Written problem. Write out all the material exactly. Leave nothing out.
---- Information provided
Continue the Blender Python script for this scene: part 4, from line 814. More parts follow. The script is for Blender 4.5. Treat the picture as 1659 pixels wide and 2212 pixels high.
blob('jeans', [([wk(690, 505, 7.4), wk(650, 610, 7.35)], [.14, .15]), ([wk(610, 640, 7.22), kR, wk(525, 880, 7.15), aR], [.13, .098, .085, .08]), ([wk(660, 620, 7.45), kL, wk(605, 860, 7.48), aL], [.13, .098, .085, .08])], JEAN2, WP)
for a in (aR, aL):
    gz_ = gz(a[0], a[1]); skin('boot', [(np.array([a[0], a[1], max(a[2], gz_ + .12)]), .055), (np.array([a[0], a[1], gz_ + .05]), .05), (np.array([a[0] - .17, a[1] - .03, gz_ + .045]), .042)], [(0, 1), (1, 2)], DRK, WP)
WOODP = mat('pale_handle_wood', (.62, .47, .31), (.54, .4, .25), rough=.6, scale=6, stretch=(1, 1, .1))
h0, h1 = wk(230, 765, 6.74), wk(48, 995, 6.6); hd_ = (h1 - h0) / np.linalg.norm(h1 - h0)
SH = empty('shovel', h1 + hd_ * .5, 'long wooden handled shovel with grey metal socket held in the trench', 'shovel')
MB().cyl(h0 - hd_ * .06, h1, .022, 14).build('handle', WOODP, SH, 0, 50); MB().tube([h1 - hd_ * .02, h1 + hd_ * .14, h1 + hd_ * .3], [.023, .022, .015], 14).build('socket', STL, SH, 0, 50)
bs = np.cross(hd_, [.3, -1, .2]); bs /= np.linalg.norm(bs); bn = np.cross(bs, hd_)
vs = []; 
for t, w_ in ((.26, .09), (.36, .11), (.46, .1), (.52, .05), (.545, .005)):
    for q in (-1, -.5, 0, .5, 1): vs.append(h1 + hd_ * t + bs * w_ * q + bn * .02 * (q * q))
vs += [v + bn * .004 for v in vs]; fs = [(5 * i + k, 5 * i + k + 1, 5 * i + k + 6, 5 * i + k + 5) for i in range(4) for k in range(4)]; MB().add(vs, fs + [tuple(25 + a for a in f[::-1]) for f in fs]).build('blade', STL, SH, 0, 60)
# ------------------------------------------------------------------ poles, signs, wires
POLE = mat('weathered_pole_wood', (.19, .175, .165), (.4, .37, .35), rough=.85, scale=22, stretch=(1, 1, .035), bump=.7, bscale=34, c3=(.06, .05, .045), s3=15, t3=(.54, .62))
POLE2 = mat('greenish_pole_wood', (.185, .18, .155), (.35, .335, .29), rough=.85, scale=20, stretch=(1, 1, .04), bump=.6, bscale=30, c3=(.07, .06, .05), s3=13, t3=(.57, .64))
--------
Task output.
Continue the Blender Python script for this scene: part 4, from line 814. More parts follow. The script is for Blender 4.5. Treat the picture as 1659 pixels wide and 2212 pixels high.
blob('jeans', [([wk(690, 505, 7.4), wk(650, 610, 7.35)], [.14, .15]), ([wk(610, 640, 7.22), kR, wk(525, 880, 7.15), aR], [.13, .098, .085, .08]), ([wk(660, 620, 7.45), kL, wk(605, 860, 7.48), aL], [.13, .098, .085, .08])], JEAN2, WP)
for a in (aR, aL):
    gz_ = gz(a[0], a[1]); skin('boot', [(np.array([a[0], a[1], max(a[2], gz_ + .12)]), .055), (np.array([a[0], a[1], gz_ + .05]), .05), (np.array([a[0] - .17, a[1] - .03, gz_ + .045]), .042)], [(0, 1), (1, 2)], DRK, WP)
WOODP = mat('pale_handle_wood', (.62, .47, .31), (.54, .4, .25), rough=.6, scale=6, stretch=(1, 1, .1))
h0, h1 = wk(230, 765, 6.74), wk(48, 995, 6.6); hd_ = (h1 - h0) / np.linalg.norm(h1 - h0)
SH = empty('shovel', h1 + hd_ * .5, 'long wooden handled shovel with grey metal socket held in the trench', 'shovel')
MB().cyl(h0 - hd_ * .06, h1, .022, 14).build('handle', WOODP, SH, 0, 50); MB().tube([h1 - hd_ * .02, h1 + hd_ * .14, h1 + hd_ * .3], [.023, .022, .015], 14).build('socket', STL, SH, 0, 50)
bs = np.cross(hd_, [.3, -1, .2]); bs /= np.linalg.norm(bs); bn = np.cross(bs, hd_)
vs = []; 
for t, w_ in ((.26, .09), (.36, .11), (.46, .1), (.52, .05), (.545, .005)):
    for q in (-1, -.5, 0, .5, 1): vs.append(h1 + hd_ * t + bs * w_ * q + bn * .02 * (q * q))
vs += [v + bn * .004 for v in vs]; fs = [(5 * i + k, 5 * i + k + 1, 5 * i + k + 6, 5 * i + k + 5) for i in range(4) for k in range(4)]; MB().add(vs, fs + [tuple(25 + a for a in f[::-1]) for f in fs]).build('blade', STL, SH, 0, 60)
# ------------------------------------------------------------------ poles, signs, wires
POLE = mat('weathered_pole_wood', (.19, .175, .165), (.4, .37, .35), rough=.85, scale=22, stretch=(1, 1, .035), bump=.7, bscale=34, c3=(.06, .05, .045), s3=15, t3=(.54, .62))
POLE2 = mat('greenish_pole_wood', (.185, .18, .155), (.35, .335, .29), rough=.85, scale=20, stretch=(1, 1, .04), bump=.6, bscale=30, c3=(.07, .06, .05), s3=13, t3=(.57, .64))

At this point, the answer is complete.